Bulut Fabrikası’nın tüm gelirini ise bisiklet sporunda kariyer hedefleyen bir veya birden fazla gence bisiklet sponsorluğu için kullanmaya karar verdim.

 

 

Bulut Fabrikası tiyatroya da uyarlandı. Ne hissediyorsunuz?

Kitabı yazarken hiç aklımda olmayan bu durum, beni şimdilerde bir an evvel oyun gününe ışınlanmak isteyen biri haline getirdi. Çok heyecanlıyım.

 

 

Kitapta yer alan öykülerin bir bölümü tiyatro oyununda sahneye taşınıyor. Öykü seçiminde nelere dikkat edildi?

75 dakika sürecek olan Bulut Fabrikası oyununda; Ben Olsaydım, Gezgin Ruhlar, Bitebilen Bir Şey, Bulut Fabrikası, Yıldız Tozu, Tek Gecelik Hayaller, Siena ve Mutlu Son hikayelerim sahneye taşınıyor. Hangi öyküleri seçeceğimize oyunun yönetmeni sevgili Seranay İduğ ile karar verdik.

 

Özetlemek gerekirse, sahneye uyarlanan öykülerim insanların bulundukları yerlerde birbirlerini nasıl tükettiklerini anlatıyor. Kesit kesit sunduğum, karakterlerin “öncesi”nin pek bilinmediği bu hikayeler, tiyatro sahnesine taşınmak için büyük avantaj sağlıyor. Genel anlamda Tiyatro Mundus’un da hedefi, estetik bir algıyla seyirciye tüketim toplumunu, kadın – erkek ve aile ilişkilerini resmetmek olduğu için öykülerimin onlara ilham verdiğini düşünüyorum.

 

 

Yeni edebi çalışmalarınız olacak mı? Bisiklet yeniden karşımıza çıkacak mı?
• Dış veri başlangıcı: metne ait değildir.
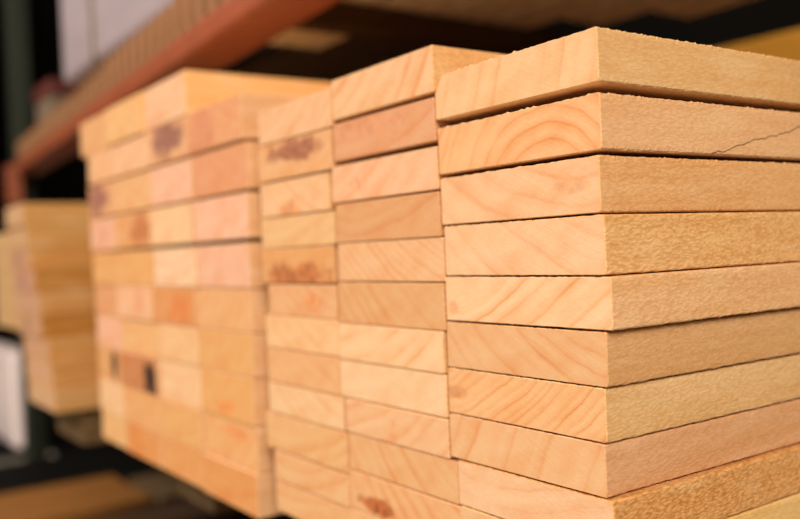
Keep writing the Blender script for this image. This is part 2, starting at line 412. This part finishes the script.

Evet, ikinci kitabım bitmek üzere. Ancak içinde bisiklet öyküleri olmayacak ve bu defa bir öykü anlatıcısından çok birinci ağızdan yazarın cümlelerini okuyacaksınız.

 

İki bölümden oluşturmayı planladığım kitapta göçmenlik sürecini; Türkiye’den neden ve nasıl ayrıldığımı, ayrıldıktan sonra nelerle karşılaştığımı ve sıkça yalnızlığı anlatıyorum. Önce bu anlattıklarım, sonra da belirli gün ve saatlerde yazdığım notlar olacak. Kitabın ikinci kısmı biraz günlük niteliğinde olacak diyebilirim.